Face au silence de l'intéressée, un petit mystère plane toujours sur les raisons de la démission d'Asma Mrabat, la chercheure au sein de la Ligue Mohammadia des Oulémas, une institution officielle marocaine, s'était fendue, le 19 mars, d'un tweet laconique où elle annonçait simplement qu'«une étape est finie»
Il n'aura pas fallu longtemps pour que sa démission soit interprétée comme la conséquence d'une pression exercée par l'institution religieuse où elle opérait en tant que directrice du Centre des études féminines en islam. Des médias marocains n'ont pas hésité, pour leur part, à parler de «révocation».
«Le fait d'accorder à la femme une part égale à celle de l'homme fait partie intégrante des finalités poursuivies par l'Islam. Ce n'est nullement à l'encontre de l'Islam» avait par exemple prêché Asma Lamarabet lors d'un événement organisé à Rabat, au mois de mars, avant d'appeler à la constitution d'une commission chargée d'étudier cette question et de proposer des réformes.
Une initiative qui fait écho à celle, lancée l'été dernier, par le Président tunisien Béji Caïd —Essebsi. Le Chef de l'État tunisien, qui a mis en place une commission chargée de proposer des réformes en matière de libertés individuelles et d'égalité des sexes, s'est clairement prononcé pour l'égalité en matière d'héritage. Une mesure s'inscrivant en droite ligne de la Constitution postrévolutionnaire, promulguée en janvier 2014. Toutefois, en Tunisie, comme au Maroc, l'idée est loin de recueillir l'assentiment général.

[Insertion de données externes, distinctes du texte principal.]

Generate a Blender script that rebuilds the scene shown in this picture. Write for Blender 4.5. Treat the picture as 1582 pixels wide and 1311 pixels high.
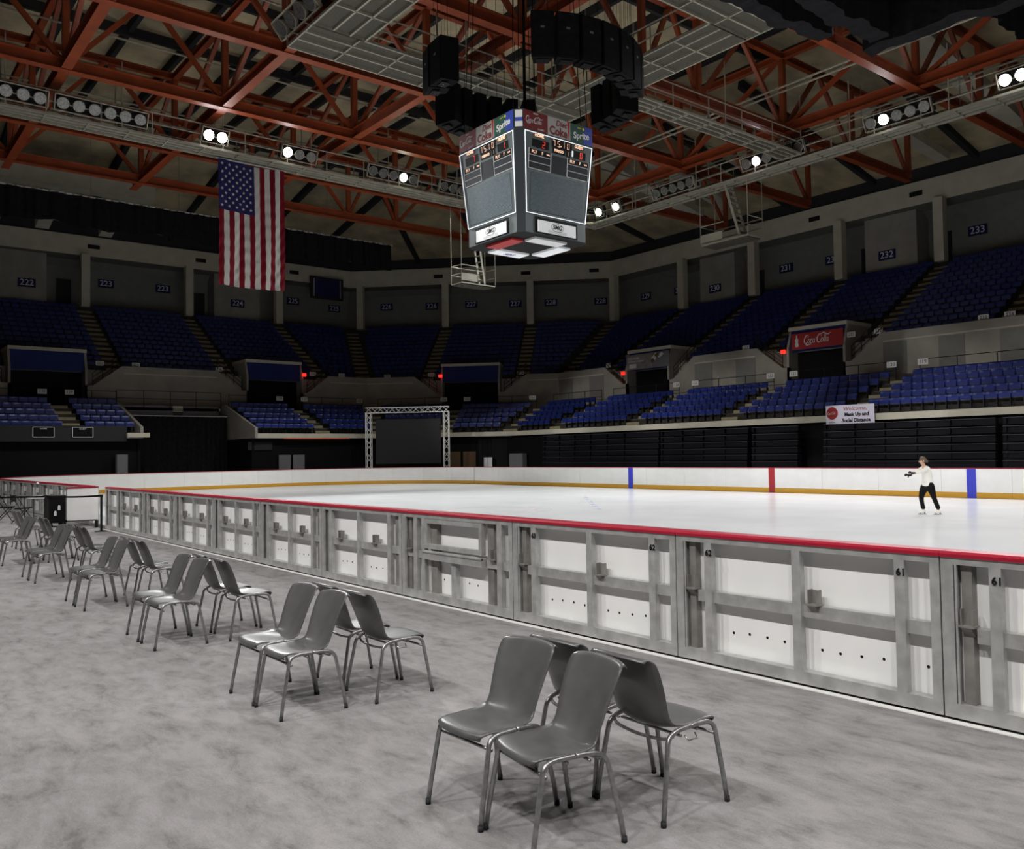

Une résistance sociale, qui fait écho au renoncement du leader Habib Bourguiba, pourtant promoteur en 1956 du très progressiste Code du Statut personnel (CSP), à toucher à ces règles successorales ancestrales.
«Cette résistance sociale est anti-coranique, puisque cette égalité s'inscrit dans l'esprit même du texte. Le Coran évoque, en définissant les parts respectives de l'héritage, de la notion de "had" qui est une limite minimale, pour garantir à la femme un minimum pouvant évoluer, dans un contexte où elle était complètement exclue de l'héritage. D'autant plus que l'institution de cette règle entendait répondre à la pratique sociale de l'exogamie [les époux qui cherchaient leurs femmes à l'extérieur de leur propre tribu, ndlr]. Dans ce contexte, l'égalité dans l'héritage aboutirait à appauvrir la tribu de la femme qui, en héritant d'une part conséquente, placerait les biens en question en dehors du cycle économique local», a déclaré à Sputnik l'anthropologue Youssef Seddik.
Entre-temps, sur la toile marocaine, c'est un déferlement de soutiens à la chercheure, appelant à faire bouger les lignes.
Un soutien salué par l'intéressée elle-même, confirmant implicitement les circonstances de sa «démission».
Monarchie constitutionnelle conservatrice et puissance régionale montante, le Maroc est à l'heure des choix pour construire son propre modèle, qu'il veut sui generis. Quoique sollicitée par nombre d'intellectuels, l'égalité en matière d'héritage est bien loin d'être une revendication populaire.
«Le Maroc avance, mais dans la douleur. C'est un combat qui n'est pas facile, parce qu'il implique des choix», avait récemment résumé à Sputnik le géopoliticien Hichem Ben Yaïche.